4. Die Beschwerde wird zugelassen.
Tatbestand
I.
Streitig ist, ob ein Steuerbescheid noch geändert werden darf.
Die Antragstellerin übte unter der Firma „O. E., X-Fabrik, Sitz V., Inhaberin O. E.” eine gewerbliche Tätigkeit selbständig aus. Zum Anlagevermögen des Betriebs gehörte u. a. das Grundstück A-Weg (künftig: Grundstück) in V. Außerdem war die Antragstellerin Gesellschafterin und die einzige Geschäftsführerin der E. GmbH (künftig: GmbH).

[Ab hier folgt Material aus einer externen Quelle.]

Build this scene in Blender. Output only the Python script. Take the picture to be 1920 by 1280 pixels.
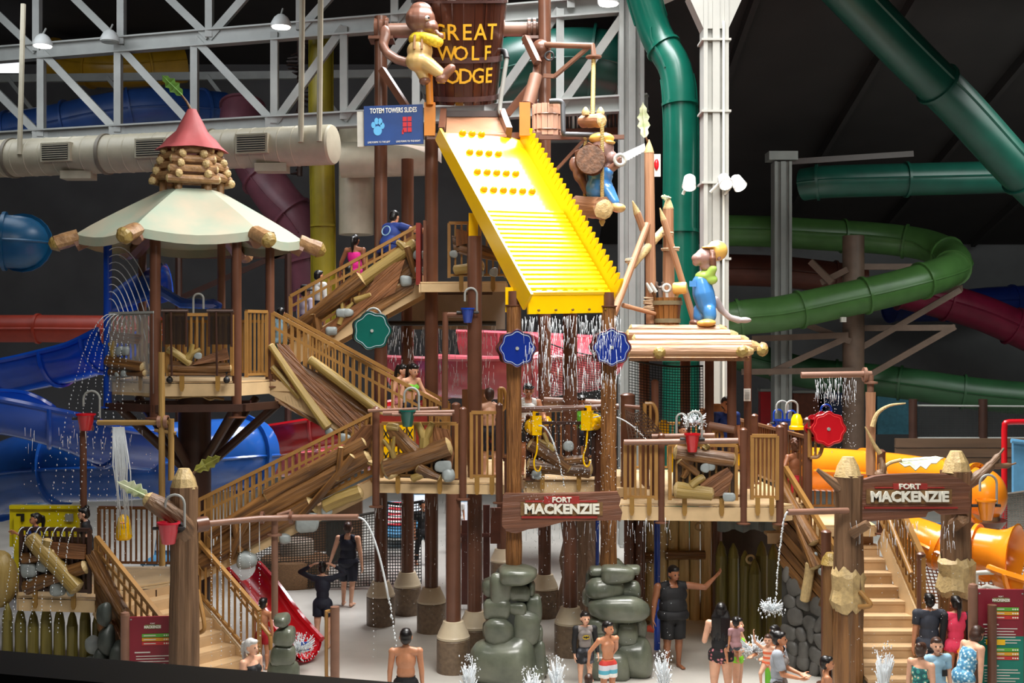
import bpy, bmesh, math, random
import numpy as np
from mathutils import Vector, Matrix
R = random.Random(7)
pi = math.pi
for o in list(bpy.data.objects): bpy.data.objects.remove(o)
SC = bpy.context.scene
COL = SC.collection
F = 2200.0          # focal length in pixels of the 1920 wide frame
CZ = 5.75           # height of the camera above the wet deck
def P(px, py, Y): return Vector(((px-960)/F*Y, Y, CZ-(py-640)/F*Y))
def lin(c):
    return tuple(((x/255)/12.92 if x/255 <= .04045 else ((x/255+.055)/1.055)**2.4) for x in c)

# ---------------------------------------------------------------- camera, world, light, exposure
cd = bpy.data.cameras.new('camera'); cam = bpy.data.objects.new('camera', cd); COL.objects.link(cam)
cam.location = (0, 0, CZ); cam.rotation_euler = (pi/2, 0, 0)
cd.sensor_width = 36; cd.lens = 36*F/1920; cd.clip_end = 300; cd.clip_start = .05
SC.camera = cam
W = bpy.data.worlds.new('world'); SC.world = W; W.use_nodes = True
W.node_tree.nodes['Background'].inputs[0].default_value = (.55, .62, .8, 1)
W.node_tree.nodes['Background'].inputs[1].default_value = .05
def area(name, loc, target, sx, sy, power, col=(1, 1, 1), spread=180):
    d = bpy.data.lights.new(name, 'AREA'); d.shape = 'RECTANGLE'; d.size = sx; d.size_y = sy
    d.energy = power; d.color = col; d.spread = math.radians(spread)
    o = bpy.data.objects.new(name, d); COL.objects.link(o); o.location = loc
    o.rotation_euler = (Vector(target)-Vector(loc)).to_track_quat('-Z', 'Y').to_euler(); return o
def spot(name, loc, target, power, deg, col=(1, 1, 1), blend=.6, rad=.3):
    d = bpy.data.lights.new(name, 'SPOT'); d.energy = power; d.color = col; d.spot_size = math.radians(deg)
    d.spot_blend = blend; d.shadow_soft_size = rad
    o = bpy.data.objects.new(name, d); COL.objects.link(o); o.location = loc
    o.rotation_euler = (Vector(target)-Vector(loc)).to_track_quat('-Z', 'Y').to_euler(); return o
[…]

Mit Schreiben vom 5. November 1986 teilten die damaligen Bevollmächtigten dem Antragsgegner mit, die Antragstellerin beabsichtige, den Handel mit Lederwaren aufzugeben. Sie möchte aber die Versteuerung der stillen Reserven des Grundstücks zum jetzigen Zeitpunkt vermeiden. Die Antragstellerin und die GmbH würden deshalb eine Gesellschaft bürgerlichen Rechts gründen. In diese solle die Antragstellerin schließlich das Grundstück einbringen.
Die Bevollmächtigten legten dem Antragsgegner ferner den Entwurf eines Gesellschaftsvertrags vor. Dieser sollte danach u. a. die folgenden Abreden enthalten:
„Vertrag
1. Vorbemerkung
… (Die Antragstellerin) will … (ihre) Einzelfirma in eine Personengesellschaft einbringen. Gesellschafter … werden die … GmbH … und … (die Antragstellerin).
2. Einbringung
… Die Übertragung erfolgt zu den ertragsteuerlichen Buchwerten. Als Gegenwert und auch für den … Grundbesitz erhält … (die Antragstellerin) ihre Beteiligung an der Gesellschaft in Höhe von 999/1000.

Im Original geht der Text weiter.